"Ask Jimmy" may actually be a perfectly scientific way to go about it. Jimmy may be a person of longstanding experience in the field (see Lois McMaster Bujold's story "Weatherman" for an example of how that works) or Jimmy may have an unusual ability which cannot be duplicated or examined but which has proven empirically reilable.

Speaking of "weatherman" -

I was reading one of these far-ranging anecdotal histories that included a bit about the captain of the Beagle. That's right, Darwin's ship. Admiral FitzRoy decided to try predicting the weather using barometer readings, using the telegraph for communications. The results were spotty; the London papers made merciless fun of him; he slit his throat.

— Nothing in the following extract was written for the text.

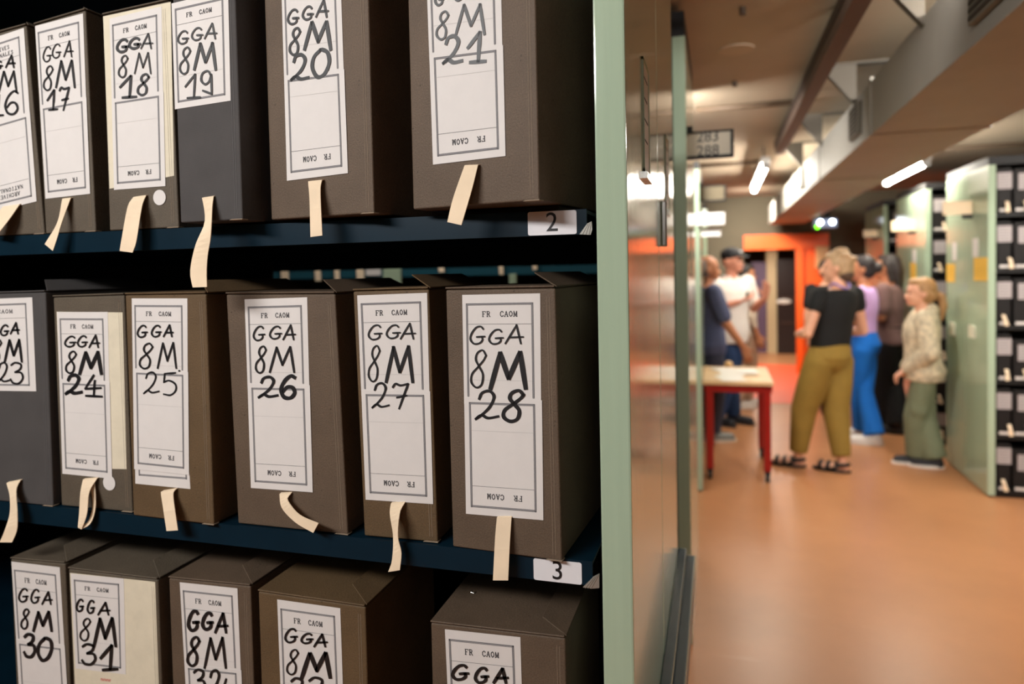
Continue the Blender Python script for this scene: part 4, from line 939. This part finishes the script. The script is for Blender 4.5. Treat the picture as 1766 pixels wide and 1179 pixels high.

Scientific forecasting had to wait a couple of generations, until Lewis Fry Richardson published "Weather Predictionsby Numerical Process" in 1922, working backwards from the measurements via differential equations. His math was sound, but there was no way to realize it short of hiring several thousand clerks with pencils and slide rules - an effort nobody could or would put out until World War II, when the "thousands of clerks" model was used for breaking German codes.

Of course, when computers came along....

But still, in Lois' story, all the advanced technology of Camp Permafrost was still less accurate that the weather sense of a drunken soldier exiled to this arctic base years before. Sounds accurate to me!